Jesi Alla “Borsellino” educhiamo insieme alla legalità

Il dirigente del Commissariato di Pubblica Sicurezza, vice questore Paolo Arena, ha incontrato ieri mattina gli studenti delle classi seconde della Secondaria di primo grado, si è parlato di mafia e omertà

Jesi – Il dirigente del Commissariato di Pubblica Sicurezza, vice questore dr. Paolo Arena, nell’ambito del progetto di legalità per l’anno scolastico in corso, progetto denominato Educhiamo insieme alla Legalità, voluto dal questore Cesare Capocasa d’intesa con l’Ufficio scolastico regionale e rivolto agli istituti scolastici di Ancona e provincia, ha incontrato ieri gli studenti delle classi seconde della Secondaria di primo grado Paolo Borsellino alla presenza della dirigente scolastica Sabrina Valentini, del corpo docente e del gruppo Agende rosse di Marco Mazzarini e Maria Teresa Mancia. 

La tematica affrontata, “Mafia: abbattiamo il muro di omertà”. La scuola, per eccellenza, costituisce la formazione sociale in cui i giovani sviluppano la loro personalità con  il sostegno dei docenti muovendo i primi passi verso la legalità.

L’educazione alla legalità diviene la premessa culturale indispensabile dell’esistenza dei giovani, sviluppa la conoscenza della funzione delle regole nella vita sociale, i cardini della democrazia e l’esercizio dei diritti della cittadinanza, è il rispetto consapevole e partecipato delle regole sociali, è trasparenza, impegno a fare meglio e di più.

Senza educazione alla legalità si spiana pian piano la strada alla mafia in senso lato in tutte le sue forme, all’arroganza criminale, alla prepotenza, alla voglia di imporre il dominio sulle persone e sulle cose. Infatti, uno dei caratteri più pericolosi del fenomeno mafioso è la sua capacità di radicarsi profondamente nel contesto sociale, creando aree di copertura e contiguità, infiltrandosi negli appalti pubblici, nell’economia locale e nazionale con operazioni di riciclaggio e reimpiego dei capitali illeciti. Nella politica, mirando al controllo del territorio. 

In Italia non ci sono zone libere dal giogo mafioso, neanche nelle Marche dove le indagini espletate negli anni in sinergia con la Procura, hanno fatto emergere l’azione mafiosa specie per quel che attiene allo spaccio di droga e al riciclaggio di denaro sporco

La mafia oggi è ancora forte, capace di colpire, come ha fatto con i Giovanni Giudici Falcone e Paolo Borsellino, gli uomini e le donne della scorta, come Emanuela Loi, Vito Schifani e tanti altri Poliziotti e Poliziotte.

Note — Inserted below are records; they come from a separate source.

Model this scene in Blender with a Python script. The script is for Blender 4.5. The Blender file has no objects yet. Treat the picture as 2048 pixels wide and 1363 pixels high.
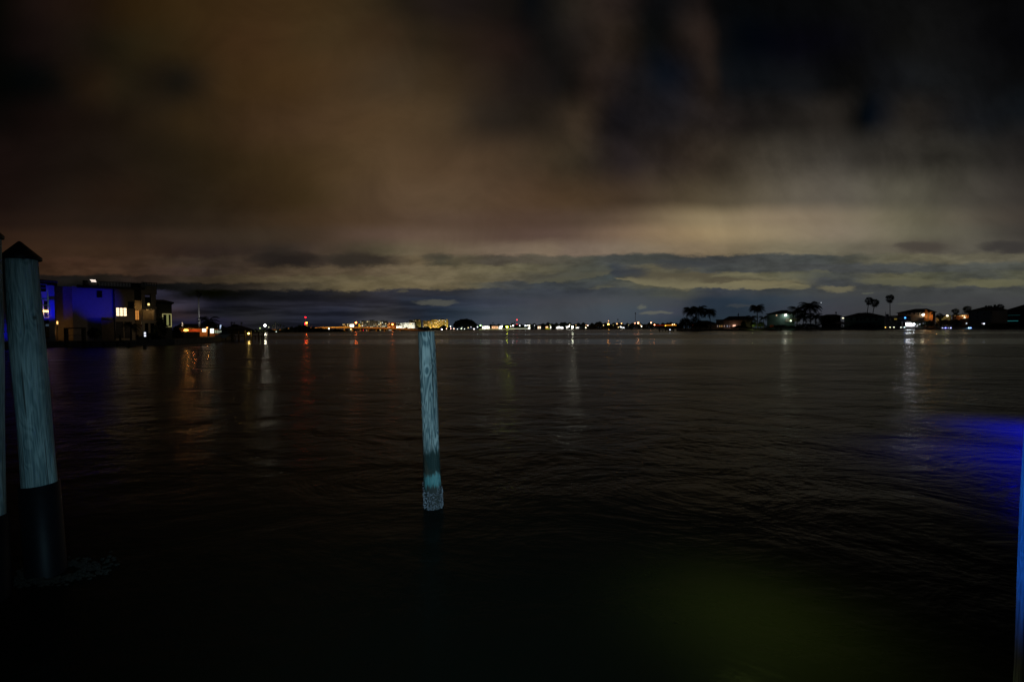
import bpy, bmesh, math, random
from mathutils import Vector, Matrix
rnd = random.Random(7)
S = bpy.context.scene
C = S.collection
# ------------------------------------------------------------------ camera
F = 910.0                       # focal length in photo pixels (16 mm)
H = 2.4                         # eye height above the water
PITCH = math.atan((681.5-657)/F); ROLL = 0.0045
fw = Vector((0, math.cos(PITCH), -math.sin(PITCH)))
rt = Vector((math.cos(ROLL), 0, -math.sin(ROLL)))
rt = (rt - rt.dot(fw)*fw).normalized()
up = rt.cross(fw)
cd = bpy.data.cameras.new('camera'); cam = bpy.data.objects.new('camera', cd); C.objects.link(cam)
cd.lens = 36*F/2048; cd.sensor_width = 36; cd.clip_end = 20000; cd.clip_start = 0.05
m = Matrix((rt, up, -fw)).transposed().to_4x4(); m.translation = Vector((0, 0, H)); cam.matrix_world = m
S.camera = cam
S.view_settings.view_transform = 'Standard'; S.view_settings.look = 'None'
S.view_settings.exposure = 0; S.view_settings.gamma = 1
S.cycles.use_denoising = True
S.cycles.sample_clamp_indirect = 3
S.cycles.max_bounces = 5; S.cycles.diffuse_bounces = 2; S.cycles.glossy_bounces = 3

def P(px, py, Y):
    """point at ground distance Y seen at photo pixel (px, py)"""
    d = fw + rt*((px-1024)/F) + up*((681.5-py)/F); c = Vector((0, 0, H))
    if FR: R = Matrix.Rotation(-FR[1], 3, 'Z'); d = R @ d; c = FR[0] + R @ (c-FR[0])
    k = (Y-c.y)/d.y
    return Vector((c.x+d.x*k, Y, c.z + d.z*k))
FR = None                       # a turned building plot: (pivot, angle); coordinates are then local to the plot
def plot(px=None, Y=None, deg=None):
    global FR
    FR = None
    if px is not None: FR = (Vector((X(px, Y), Y, 0)), math.radians(deg) if deg is not None else -math.atan((px-1024)/F))
def to_world(p):
    p = Vector(p); return FR[0] + Matrix.Rotation(FR[1], 3, 'Z') @ (p-FR[0]) if FR else p
def square(fn):
    def g_(*a, **k):
        global FR
        keep = FR; FR = None; r_ = fn(*a, **k); FR = keep; return r_
    return g_
def X(px, Y): return P(px, 657, Y).x
def Z(px, py, Y): return P(px, py, Y).z
def pxw(Y): return Y/F

def lin(c):
    return tuple((v/255/12.92 if v/255 <= 0.04045 else ((v/255+0.055)/1.055)**2.4) for v in c)
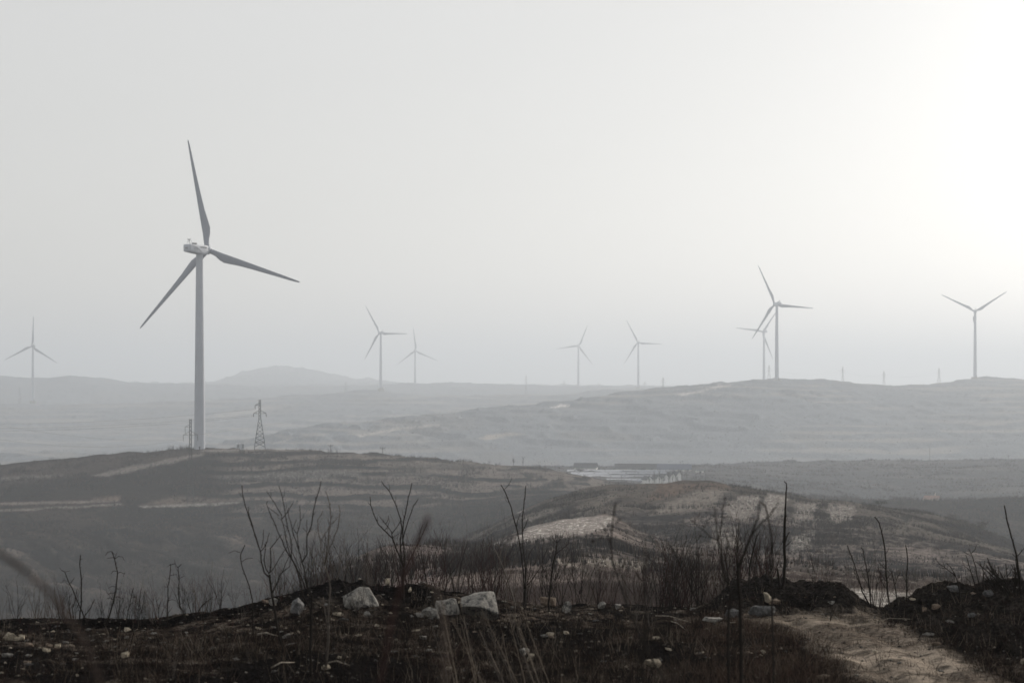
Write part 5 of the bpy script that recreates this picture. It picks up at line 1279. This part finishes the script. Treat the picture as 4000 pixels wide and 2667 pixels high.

Dalla loro morte, tuttavia, è nato un movimento culturale che ha scosso le coscienze, iniziando a cambiare la mentalità malata del Paese. Un movimento di rinnovamento, che ha aiutato la società a reagire, a non piegarsi alle logiche mafiose. Le organizzazioni mafiose spesso reclutano tra le loro fila giovani poco più che adolescenti, avvalendosi di essi per attività illecite come lo spaccio di droga e le estorsioni.

Molti ragazzi sono affascinati dal carisma criminale dei leader mafiosi che ritengono forti e diventano un modello da imitare.

Il carcere è una situazione che mettono in conto di dover affrontare perché, quasi per assurdo, è considerato un attestato di merito, di professionalità.  Il Dirigente del Commissariato ha spronato i giovani studenti a cambiare, rimarcando che è tempo di trovare nuove vie, è tempo di ribellione positiva, praticando con la vita la legalità sì da costruire una società viva e non una società che muore ogni giorno dietro l’omertà di tutti. 

«Imparate a essere sempre liberi – ha sottolineato il vice questore Arena -, abbiate sentimenti di rispetto verso voi stessi e gli altri per un città migliore, per un mondo rinnovato. La mafia ha un volto oscuro, si alimenta nella penombra, la legalità invece vive di lucentezza, trasparenza, collaborazione». 

L’incontro, veramente costruttivo, si è concluso con la visione di un cortometraggio sulla mafia e l’immancabile foto di gruppo.